### INFORMATION PROVIDED

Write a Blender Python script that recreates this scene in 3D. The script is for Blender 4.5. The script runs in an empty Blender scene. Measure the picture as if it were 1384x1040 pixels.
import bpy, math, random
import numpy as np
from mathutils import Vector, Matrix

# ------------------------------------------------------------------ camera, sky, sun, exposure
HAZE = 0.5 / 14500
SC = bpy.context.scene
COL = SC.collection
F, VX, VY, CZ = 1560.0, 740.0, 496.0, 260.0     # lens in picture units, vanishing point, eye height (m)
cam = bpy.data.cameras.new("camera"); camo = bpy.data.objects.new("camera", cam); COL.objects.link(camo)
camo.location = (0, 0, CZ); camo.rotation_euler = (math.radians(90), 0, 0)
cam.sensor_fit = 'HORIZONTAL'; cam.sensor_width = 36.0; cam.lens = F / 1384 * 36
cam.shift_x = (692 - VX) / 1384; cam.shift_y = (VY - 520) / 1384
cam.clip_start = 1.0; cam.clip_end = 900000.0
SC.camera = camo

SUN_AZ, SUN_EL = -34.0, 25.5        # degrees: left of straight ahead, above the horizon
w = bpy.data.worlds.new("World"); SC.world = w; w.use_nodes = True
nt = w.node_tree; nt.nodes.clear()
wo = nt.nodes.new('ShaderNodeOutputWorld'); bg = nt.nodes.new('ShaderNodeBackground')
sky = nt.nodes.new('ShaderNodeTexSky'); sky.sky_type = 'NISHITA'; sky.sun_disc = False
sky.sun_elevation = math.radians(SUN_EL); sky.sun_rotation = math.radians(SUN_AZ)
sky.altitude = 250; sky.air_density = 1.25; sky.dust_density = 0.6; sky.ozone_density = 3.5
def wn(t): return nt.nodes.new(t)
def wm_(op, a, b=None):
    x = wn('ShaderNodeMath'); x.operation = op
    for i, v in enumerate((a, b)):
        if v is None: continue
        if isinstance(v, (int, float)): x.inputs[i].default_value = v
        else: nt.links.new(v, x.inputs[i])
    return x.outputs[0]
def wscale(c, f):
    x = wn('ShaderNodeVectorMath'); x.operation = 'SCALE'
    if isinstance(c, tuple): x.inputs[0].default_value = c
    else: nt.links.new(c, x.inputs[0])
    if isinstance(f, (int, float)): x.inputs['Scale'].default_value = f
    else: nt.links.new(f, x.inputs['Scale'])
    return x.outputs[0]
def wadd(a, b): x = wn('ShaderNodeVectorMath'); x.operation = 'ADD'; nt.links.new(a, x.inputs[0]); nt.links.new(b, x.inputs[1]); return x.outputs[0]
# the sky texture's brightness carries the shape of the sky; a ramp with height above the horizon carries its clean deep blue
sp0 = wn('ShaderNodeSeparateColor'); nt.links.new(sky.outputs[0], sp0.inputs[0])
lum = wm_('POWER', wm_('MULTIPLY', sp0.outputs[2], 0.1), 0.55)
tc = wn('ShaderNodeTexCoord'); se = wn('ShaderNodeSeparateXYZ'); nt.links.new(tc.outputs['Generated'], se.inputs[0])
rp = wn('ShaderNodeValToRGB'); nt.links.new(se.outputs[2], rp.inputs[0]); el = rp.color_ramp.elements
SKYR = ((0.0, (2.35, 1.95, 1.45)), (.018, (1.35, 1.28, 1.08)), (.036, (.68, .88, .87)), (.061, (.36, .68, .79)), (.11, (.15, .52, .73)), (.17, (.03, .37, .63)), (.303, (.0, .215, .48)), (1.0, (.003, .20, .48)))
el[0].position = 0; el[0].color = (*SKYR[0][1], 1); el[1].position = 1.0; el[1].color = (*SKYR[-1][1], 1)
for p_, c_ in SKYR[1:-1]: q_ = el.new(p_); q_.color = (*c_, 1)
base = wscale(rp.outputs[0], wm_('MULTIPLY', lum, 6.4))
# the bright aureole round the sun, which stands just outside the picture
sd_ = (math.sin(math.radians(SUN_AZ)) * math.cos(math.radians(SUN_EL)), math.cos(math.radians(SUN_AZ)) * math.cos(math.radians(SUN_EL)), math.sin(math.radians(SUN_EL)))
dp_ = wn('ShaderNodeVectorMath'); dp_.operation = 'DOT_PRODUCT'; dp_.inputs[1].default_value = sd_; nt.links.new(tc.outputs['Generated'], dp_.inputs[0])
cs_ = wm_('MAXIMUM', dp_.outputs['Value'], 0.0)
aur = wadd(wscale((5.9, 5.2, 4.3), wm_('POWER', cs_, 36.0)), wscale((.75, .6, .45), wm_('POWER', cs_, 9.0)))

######

# AIM:
Print, unaltered, every line from the beginning of the material down to the line with "SC.camera = camo".

# EXPECTED OUTPUT:
Write a Blender Python script that recreates this scene in 3D. The script is for Blender 4.5. The script runs in an empty Blender scene. Measure the picture as if it were 1384x1040 pixels.
import bpy, math, random
import numpy as np
from mathutils import Vector, Matrix

# ------------------------------------------------------------------ camera, sky, sun, exposure
HAZE = 0.5 / 14500
SC = bpy.context.scene
COL = SC.collection
F, VX, VY, CZ = 1560.0, 740.0, 496.0, 260.0     # lens in picture units, vanishing point, eye height (m)
cam = bpy.data.cameras.new("camera"); camo = bpy.data.objects.new("camera", cam); COL.objects.link(camo)
camo.location = (0, 0, CZ); camo.rotation_euler = (math.radians(90), 0, 0)
cam.sensor_fit = 'HORIZONTAL'; cam.sensor_width = 36.0; cam.lens = F / 1384 * 36
cam.shift_x = (692 - VX) / 1384; cam.shift_y = (VY - 520) / 1384
cam.clip_start = 1.0; cam.clip_end = 900000.0
SC.camera = camo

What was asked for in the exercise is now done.